A circle or sphere are omnidirectional in two or three dimensions, respectively. This is equivalent to isotropy, uniformity in all directions. A straight line is unidirectional but multiple straight lines may require multiple dimensions. This is equivalent to rectilinear homogeneity.
Pure space or average space is homogeneous and isotropic. Then space may be modeled by one dimension, although since the word dimension usually has to do with degrees of freedom or potential directionality, we say it has three dimensions.
It’s the same with time. Pure time or average time is homogeneous and isotropic, and may be modeled by one dimension, though it has three degrees of freedom and so we say it has three dimensions. If time is isotropic, only one dimension is needed to model it. If time is anisotropic, then three dimensions are needed to model it.
This is like the duality of wave and particle in quantum mechanics. Space and time have one or three dimensions depending on the aspect modeled.
Universal simultaneity requires homogeneity: “the transport of an ideal clock without distortion of time-intervals, requires a homogeneous space” (*).
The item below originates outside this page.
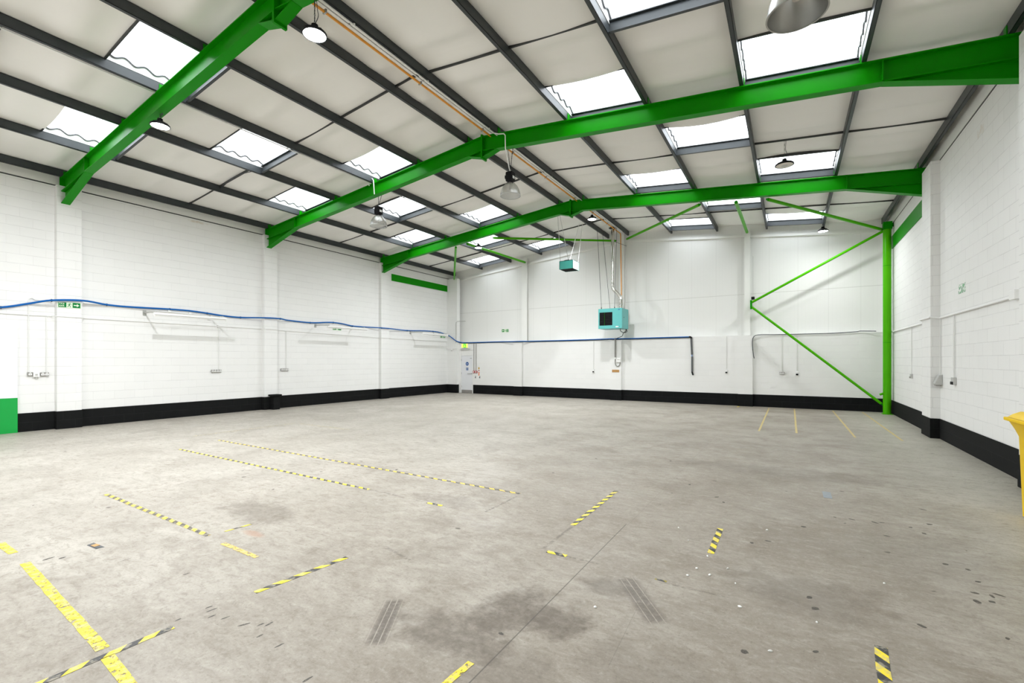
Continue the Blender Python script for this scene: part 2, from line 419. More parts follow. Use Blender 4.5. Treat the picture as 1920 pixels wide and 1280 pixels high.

In surface transportation a distinction can be drawn between congestion-type and current-type hindrances to travel. Radial congestion, such as a simple model of a city with a central business district, is isotropic. Travel across or in a river current could be modeled as rectilinearly homogeneous.
The conclusion is that homogeneity and isotropy come with a pure or average conception of space or time and require only one dimension to model. But the particulars of many situations do not exhibit either homogeneity or isotropy and so require three dimensions to model.